The repetition of the hand motif is deliberate. Love in this poem is not ideology. It is contact. It is physical recognition.
When the hands are pulled apart, the violence is intimate. No courtroom. No battlefield. Just separation enacted in plain daylight.
And yet the poem does not turn theatrical.
The sky remains pale.
The earth remains wide.
The baker still opens at dawn.
That restraint matters.
The world does not collapse when something sacred is broken. It simply continues.
Protest Without Rhetoric
You may read this poem as protest — and you would not be wrong.
But it does not argue.
It does not accuse.
It does not demand applause.
It shows.
It shows what quiet exclusion looks like.
It shows what love looks like under pressure.
It shows how memory survives when bodies do not remain side by side.
That is a powerful artistic decision.
The line:
“God — I almost told you go.”
is where the poem earns its authority. This is not heroic certainty. This is fear. This is hesitation. This is the knowledge that loving someone may cost them.
The poem refuses easy bravery. It admits weakness. That admission makes the love credible.
What the Poem Teaches About Love
In its clearest statement, the poem declares:
“Love is not a gentle art.”
This is not romance as comfort.
It is love as cost.
Not sentimental.
Not decorative.
Not abstract.
Love here is not validated by victory. It is validated by presence. By the decision to stand — even if the standing fails.
The prose epilogue deepens this understanding.
The world did not end.
Only you were gone.
That sentence shifts the axis of tragedy. Loss is personal, not cosmic. And yet, the moment before separation — the look exchanged — remains intact.
The poem argues something quietly radical:
Love does not need to win to be real.
Why This Poem Matters
We live in an age that often debates love loudly but protects it poorly.
This poem refuses noise. It refuses spectacle.

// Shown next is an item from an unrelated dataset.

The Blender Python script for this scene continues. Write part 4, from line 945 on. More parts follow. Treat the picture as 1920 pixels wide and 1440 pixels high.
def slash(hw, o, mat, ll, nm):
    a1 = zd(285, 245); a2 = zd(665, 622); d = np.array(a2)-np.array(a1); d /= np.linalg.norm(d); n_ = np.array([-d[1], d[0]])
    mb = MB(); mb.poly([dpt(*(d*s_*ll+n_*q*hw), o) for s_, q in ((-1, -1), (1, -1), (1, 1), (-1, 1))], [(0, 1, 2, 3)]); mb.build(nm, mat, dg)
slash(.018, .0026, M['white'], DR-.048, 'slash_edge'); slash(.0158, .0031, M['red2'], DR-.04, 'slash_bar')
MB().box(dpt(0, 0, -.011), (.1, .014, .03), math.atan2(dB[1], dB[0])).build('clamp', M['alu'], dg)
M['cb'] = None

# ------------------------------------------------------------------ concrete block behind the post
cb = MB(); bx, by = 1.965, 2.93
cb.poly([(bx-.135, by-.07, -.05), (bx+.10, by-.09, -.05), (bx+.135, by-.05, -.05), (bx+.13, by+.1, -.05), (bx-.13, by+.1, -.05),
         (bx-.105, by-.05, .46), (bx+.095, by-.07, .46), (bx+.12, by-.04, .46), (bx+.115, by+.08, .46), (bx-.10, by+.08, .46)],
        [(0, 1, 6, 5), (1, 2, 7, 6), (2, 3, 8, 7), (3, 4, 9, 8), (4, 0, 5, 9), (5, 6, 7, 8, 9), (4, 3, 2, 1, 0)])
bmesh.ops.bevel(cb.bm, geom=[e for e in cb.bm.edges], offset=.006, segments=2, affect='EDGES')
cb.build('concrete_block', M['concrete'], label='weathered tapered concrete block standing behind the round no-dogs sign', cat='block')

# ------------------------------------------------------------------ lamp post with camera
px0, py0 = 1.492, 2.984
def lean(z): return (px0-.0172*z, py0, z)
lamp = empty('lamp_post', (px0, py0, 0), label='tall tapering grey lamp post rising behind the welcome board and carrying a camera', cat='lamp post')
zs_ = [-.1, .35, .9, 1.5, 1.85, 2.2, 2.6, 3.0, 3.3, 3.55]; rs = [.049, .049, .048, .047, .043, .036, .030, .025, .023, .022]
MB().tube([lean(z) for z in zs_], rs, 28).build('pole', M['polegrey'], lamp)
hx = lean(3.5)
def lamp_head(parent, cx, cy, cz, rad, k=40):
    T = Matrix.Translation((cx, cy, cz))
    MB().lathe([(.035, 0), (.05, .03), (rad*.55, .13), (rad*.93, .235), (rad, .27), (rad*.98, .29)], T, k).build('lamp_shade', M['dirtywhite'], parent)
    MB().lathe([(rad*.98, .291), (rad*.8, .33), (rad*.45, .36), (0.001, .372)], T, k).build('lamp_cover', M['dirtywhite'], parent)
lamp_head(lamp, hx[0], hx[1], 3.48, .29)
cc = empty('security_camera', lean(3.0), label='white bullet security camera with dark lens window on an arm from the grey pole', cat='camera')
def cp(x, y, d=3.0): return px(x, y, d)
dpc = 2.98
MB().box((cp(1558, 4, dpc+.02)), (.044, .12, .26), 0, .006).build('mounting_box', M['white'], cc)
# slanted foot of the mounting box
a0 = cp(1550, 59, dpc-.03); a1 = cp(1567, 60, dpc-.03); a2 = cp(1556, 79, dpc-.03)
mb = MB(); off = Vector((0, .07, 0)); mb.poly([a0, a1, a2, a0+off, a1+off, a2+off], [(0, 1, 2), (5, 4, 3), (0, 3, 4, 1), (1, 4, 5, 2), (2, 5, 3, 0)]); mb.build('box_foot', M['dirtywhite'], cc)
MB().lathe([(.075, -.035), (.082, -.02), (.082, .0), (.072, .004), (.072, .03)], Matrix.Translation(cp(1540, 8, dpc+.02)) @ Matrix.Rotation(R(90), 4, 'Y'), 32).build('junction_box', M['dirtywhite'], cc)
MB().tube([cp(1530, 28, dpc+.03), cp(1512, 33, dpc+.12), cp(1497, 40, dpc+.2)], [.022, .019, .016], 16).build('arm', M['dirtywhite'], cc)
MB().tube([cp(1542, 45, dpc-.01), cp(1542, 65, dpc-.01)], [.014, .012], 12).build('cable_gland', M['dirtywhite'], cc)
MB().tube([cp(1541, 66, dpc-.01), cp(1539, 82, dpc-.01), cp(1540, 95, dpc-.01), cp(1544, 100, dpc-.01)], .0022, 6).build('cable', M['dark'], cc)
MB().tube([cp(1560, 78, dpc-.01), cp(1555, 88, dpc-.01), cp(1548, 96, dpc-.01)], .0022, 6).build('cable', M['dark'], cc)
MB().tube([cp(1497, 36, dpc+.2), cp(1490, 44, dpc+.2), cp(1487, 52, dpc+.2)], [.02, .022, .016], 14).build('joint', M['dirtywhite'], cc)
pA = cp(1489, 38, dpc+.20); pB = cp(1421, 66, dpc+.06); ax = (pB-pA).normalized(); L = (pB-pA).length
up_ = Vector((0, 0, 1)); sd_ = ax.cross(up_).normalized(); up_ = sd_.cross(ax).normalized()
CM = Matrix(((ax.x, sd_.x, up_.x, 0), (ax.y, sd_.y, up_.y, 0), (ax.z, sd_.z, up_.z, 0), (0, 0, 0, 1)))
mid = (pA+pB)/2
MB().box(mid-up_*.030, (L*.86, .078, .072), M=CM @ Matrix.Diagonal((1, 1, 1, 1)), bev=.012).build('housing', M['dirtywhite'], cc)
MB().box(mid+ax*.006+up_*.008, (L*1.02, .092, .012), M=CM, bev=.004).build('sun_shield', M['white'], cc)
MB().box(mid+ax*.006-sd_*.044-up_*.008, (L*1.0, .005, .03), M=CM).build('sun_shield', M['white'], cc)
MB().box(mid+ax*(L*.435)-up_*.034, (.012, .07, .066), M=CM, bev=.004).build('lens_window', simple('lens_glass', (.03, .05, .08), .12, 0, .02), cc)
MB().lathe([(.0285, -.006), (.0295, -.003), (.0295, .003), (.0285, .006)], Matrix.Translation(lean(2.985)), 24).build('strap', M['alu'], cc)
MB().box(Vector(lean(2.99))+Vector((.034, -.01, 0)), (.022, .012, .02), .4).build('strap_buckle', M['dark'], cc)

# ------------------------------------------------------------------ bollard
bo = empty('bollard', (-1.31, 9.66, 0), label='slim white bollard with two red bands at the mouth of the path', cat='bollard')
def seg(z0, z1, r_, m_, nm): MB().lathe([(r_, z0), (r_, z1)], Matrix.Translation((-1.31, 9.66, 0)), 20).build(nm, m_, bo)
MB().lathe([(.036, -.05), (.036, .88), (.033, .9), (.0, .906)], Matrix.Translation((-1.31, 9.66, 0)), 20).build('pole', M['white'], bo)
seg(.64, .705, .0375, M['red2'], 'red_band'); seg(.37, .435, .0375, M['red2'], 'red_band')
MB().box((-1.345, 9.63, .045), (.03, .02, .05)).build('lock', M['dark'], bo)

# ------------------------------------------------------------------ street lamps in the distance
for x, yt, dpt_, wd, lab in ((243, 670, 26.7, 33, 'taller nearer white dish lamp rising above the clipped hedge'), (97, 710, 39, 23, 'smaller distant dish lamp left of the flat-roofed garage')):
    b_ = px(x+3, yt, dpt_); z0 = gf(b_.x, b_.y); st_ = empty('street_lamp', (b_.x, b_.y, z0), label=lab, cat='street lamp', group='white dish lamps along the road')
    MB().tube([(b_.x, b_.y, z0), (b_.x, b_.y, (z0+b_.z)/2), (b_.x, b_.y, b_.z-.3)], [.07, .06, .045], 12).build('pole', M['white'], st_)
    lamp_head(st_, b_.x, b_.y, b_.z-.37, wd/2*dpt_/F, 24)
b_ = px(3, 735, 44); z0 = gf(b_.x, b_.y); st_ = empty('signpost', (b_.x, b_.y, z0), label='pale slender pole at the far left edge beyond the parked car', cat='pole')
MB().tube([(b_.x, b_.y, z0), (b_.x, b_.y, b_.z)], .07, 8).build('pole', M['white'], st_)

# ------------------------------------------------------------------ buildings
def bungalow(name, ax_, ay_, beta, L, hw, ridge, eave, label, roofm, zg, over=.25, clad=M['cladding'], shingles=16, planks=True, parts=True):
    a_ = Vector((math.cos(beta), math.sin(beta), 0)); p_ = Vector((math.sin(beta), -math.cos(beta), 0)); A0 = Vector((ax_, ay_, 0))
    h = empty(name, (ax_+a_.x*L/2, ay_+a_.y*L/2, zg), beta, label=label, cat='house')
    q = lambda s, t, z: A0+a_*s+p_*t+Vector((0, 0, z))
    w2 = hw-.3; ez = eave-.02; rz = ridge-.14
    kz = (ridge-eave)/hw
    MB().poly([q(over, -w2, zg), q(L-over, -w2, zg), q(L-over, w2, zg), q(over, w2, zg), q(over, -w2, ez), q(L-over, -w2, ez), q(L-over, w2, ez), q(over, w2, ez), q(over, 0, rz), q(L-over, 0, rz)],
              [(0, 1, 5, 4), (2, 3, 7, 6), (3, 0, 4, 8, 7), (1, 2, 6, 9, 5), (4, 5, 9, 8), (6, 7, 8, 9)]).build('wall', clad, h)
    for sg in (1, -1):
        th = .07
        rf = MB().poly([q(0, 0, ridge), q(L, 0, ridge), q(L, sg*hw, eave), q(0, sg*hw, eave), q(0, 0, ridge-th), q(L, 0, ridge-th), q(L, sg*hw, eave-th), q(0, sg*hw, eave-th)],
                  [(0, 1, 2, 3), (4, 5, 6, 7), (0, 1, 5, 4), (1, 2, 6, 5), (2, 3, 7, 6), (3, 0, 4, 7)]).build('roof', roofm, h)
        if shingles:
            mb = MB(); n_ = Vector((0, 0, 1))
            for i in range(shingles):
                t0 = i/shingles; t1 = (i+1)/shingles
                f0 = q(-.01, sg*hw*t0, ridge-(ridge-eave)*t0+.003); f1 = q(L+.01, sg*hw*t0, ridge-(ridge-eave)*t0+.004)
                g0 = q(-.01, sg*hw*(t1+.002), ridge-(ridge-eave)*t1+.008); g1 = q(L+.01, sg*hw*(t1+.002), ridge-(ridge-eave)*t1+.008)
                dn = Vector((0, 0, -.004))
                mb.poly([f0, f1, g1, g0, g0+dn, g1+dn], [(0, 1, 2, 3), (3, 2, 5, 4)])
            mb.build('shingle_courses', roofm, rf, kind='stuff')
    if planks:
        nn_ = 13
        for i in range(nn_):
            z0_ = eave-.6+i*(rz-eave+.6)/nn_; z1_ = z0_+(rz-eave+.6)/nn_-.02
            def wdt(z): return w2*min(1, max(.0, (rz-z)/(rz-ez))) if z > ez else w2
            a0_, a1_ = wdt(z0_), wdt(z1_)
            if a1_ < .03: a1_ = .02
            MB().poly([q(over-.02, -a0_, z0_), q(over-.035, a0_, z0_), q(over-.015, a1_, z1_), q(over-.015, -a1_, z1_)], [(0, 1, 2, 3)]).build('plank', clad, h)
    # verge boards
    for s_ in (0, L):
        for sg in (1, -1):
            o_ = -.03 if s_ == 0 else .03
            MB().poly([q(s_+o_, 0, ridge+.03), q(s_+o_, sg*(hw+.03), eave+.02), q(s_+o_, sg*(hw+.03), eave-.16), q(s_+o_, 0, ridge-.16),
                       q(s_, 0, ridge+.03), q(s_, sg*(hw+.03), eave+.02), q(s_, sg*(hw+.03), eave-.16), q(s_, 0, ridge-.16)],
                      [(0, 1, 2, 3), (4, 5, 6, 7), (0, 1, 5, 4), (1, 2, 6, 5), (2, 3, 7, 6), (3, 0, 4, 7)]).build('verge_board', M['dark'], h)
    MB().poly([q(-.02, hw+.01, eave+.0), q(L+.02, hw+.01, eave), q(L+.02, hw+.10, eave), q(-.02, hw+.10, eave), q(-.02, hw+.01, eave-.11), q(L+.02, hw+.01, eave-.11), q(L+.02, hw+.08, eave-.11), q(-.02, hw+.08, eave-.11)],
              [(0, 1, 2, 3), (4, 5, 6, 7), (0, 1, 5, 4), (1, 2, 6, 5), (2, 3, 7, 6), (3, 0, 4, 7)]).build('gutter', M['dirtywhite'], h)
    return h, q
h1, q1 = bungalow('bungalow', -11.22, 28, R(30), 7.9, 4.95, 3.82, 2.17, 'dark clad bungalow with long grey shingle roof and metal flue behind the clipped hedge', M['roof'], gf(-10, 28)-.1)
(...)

It refuses exaggeration.
Instead, it documents the most common form of erasure: indifference.
And it insists that even when the world proceeds unchanged, something sacred may have occurred — and been broken.
That is not melodrama.
That is history.
And it is also memory.
Silence of the Forgotten is not a cry.
It is a witness.
And sometimes, that is the strongest protest of all.